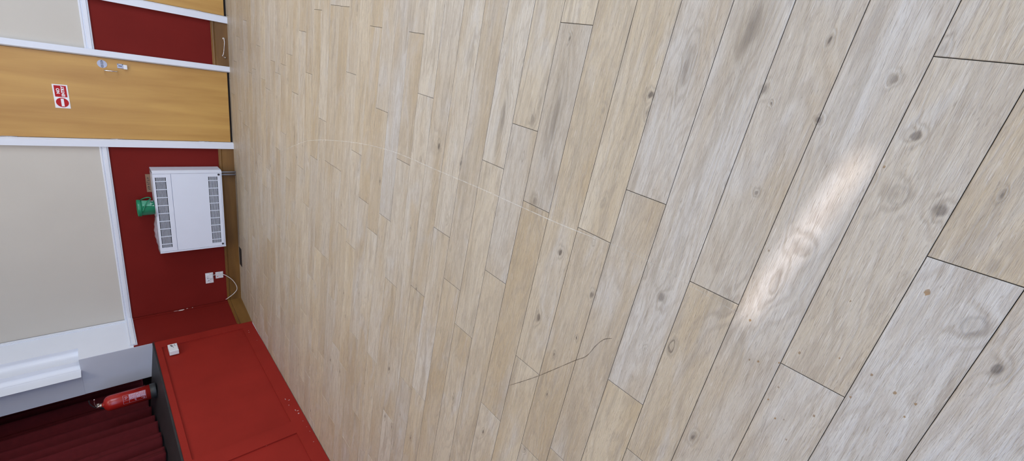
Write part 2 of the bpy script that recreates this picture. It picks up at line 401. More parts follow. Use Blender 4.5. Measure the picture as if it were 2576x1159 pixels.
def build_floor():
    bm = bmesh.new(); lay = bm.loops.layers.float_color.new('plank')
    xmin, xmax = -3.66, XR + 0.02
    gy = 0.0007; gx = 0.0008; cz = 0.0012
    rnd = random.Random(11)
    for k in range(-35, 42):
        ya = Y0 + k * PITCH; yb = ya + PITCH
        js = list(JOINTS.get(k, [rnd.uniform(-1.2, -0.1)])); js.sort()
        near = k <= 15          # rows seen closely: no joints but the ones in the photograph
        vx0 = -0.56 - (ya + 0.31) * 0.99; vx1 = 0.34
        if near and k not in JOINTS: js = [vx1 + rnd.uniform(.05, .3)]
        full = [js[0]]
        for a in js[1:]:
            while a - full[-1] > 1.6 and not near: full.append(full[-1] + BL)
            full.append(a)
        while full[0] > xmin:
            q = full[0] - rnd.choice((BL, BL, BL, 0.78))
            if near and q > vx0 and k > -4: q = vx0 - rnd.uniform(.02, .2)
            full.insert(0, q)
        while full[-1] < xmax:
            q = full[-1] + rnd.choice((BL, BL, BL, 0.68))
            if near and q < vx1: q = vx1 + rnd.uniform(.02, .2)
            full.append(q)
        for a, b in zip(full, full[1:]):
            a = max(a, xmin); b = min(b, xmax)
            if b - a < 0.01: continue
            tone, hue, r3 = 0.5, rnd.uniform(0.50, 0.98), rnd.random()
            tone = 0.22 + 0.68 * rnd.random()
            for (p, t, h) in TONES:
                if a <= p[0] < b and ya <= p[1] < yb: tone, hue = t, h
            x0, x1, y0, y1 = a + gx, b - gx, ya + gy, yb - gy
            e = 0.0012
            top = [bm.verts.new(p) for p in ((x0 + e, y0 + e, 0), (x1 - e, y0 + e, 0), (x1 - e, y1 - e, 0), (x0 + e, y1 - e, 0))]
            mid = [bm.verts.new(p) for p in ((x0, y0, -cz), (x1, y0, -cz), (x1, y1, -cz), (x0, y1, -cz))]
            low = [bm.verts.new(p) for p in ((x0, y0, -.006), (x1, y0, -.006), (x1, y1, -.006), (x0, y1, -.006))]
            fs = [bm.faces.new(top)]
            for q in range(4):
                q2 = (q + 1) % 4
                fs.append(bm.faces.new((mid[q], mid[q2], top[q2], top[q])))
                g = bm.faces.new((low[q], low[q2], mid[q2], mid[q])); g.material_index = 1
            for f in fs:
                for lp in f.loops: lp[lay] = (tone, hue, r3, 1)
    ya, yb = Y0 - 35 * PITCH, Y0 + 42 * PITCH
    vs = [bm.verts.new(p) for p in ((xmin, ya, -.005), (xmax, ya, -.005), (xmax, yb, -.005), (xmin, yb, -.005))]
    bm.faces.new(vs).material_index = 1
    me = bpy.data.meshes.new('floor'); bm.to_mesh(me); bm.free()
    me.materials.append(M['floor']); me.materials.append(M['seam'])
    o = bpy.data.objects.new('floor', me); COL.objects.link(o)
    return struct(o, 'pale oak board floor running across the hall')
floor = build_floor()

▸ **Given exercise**
Give an exact reproduction of every line, leaving out any picture.

▸ **Completed exercise**
Write part 2 of the bpy script that recreates this picture. It picks up at line 401. More parts follow. Use Blender 4.5. Measure the picture as if it were 2576x1159 pixels.
def build_floor():
    bm = bmesh.new(); lay = bm.loops.layers.float_color.new('plank')
    xmin, xmax = -3.66, XR + 0.02
    gy = 0.0007; gx = 0.0008; cz = 0.0012
    rnd = random.Random(11)
    for k in range(-35, 42):
        ya = Y0 + k * PITCH; yb = ya + PITCH
        js = list(JOINTS.get(k, [rnd.uniform(-1.2, -0.1)])); js.sort()
        near = k <= 15          # rows seen closely: no joints but the ones in the photograph
        vx0 = -0.56 - (ya + 0.31) * 0.99; vx1 = 0.34
        if near and k not in JOINTS: js = [vx1 + rnd.uniform(.05, .3)]
        full = [js[0]]
        for a in js[1:]:
            while a - full[-1] > 1.6 and not near: full.append(full[-1] + BL)
            full.append(a)
        while full[0] > xmin:
            q = full[0] - rnd.choice((BL, BL, BL, 0.78))
            if near and q > vx0 and k > -4: q = vx0 - rnd.uniform(.02, .2)
            full.insert(0, q)
        while full[-1] < xmax:
            q = full[-1] + rnd.choice((BL, BL, BL, 0.68))
            if near and q < vx1: q = vx1 + rnd.uniform(.02, .2)
            full.append(q)
        for a, b in zip(full, full[1:]):
            a = max(a, xmin); b = min(b, xmax)
            if b - a < 0.01: continue
            tone, hue, r3 = 0.5, rnd.uniform(0.50, 0.98), rnd.random()
            tone = 0.22 + 0.68 * rnd.random()
            for (p, t, h) in TONES:
                if a <= p[0] < b and ya <= p[1] < yb: tone, hue = t, h
            x0, x1, y0, y1 = a + gx, b - gx, ya + gy, yb - gy
            e = 0.0012
            top = [bm.verts.new(p) for p in ((x0 + e, y0 + e, 0), (x1 - e, y0 + e, 0), (x1 - e, y1 - e, 0), (x0 + e, y1 - e, 0))]
            mid = [bm.verts.new(p) for p in ((x0, y0, -cz), (x1, y0, -cz), (x1, y1, -cz), (x0, y1, -cz))]
            low = [bm.verts.new(p) for p in ((x0, y0, -.006), (x1, y0, -.006), (x1, y1, -.006), (x0, y1, -.006))]
            fs = [bm.faces.new(top)]
            for q in range(4):
                q2 = (q + 1) % 4
                fs.append(bm.faces.new((mid[q], mid[q2], top[q2], top[q])))
                g = bm.faces.new((low[q], low[q2], mid[q2], mid[q])); g.material_index = 1
            for f in fs:
                for lp in f.loops: lp[lay] = (tone, hue, r3, 1)
    ya, yb = Y0 - 35 * PITCH, Y0 + 42 * PITCH
    vs = [bm.verts.new(p) for p in ((xmin, ya, -.005), (xmax, ya, -.005), (xmax, yb, -.005), (xmin, yb, -.005))]
    bm.faces.new(vs).material_index = 1
    me = bpy.data.meshes.new('floor'); bm.to_mesh(me); bm.free()
    me.materials.append(M['floor']); me.materials.append(M['seam'])
    o = bpy.data.objects.new('floor', me); COL.objects.link(o)
    return struct(o, 'pale oak board floor running across the hall')
floor = build_floor()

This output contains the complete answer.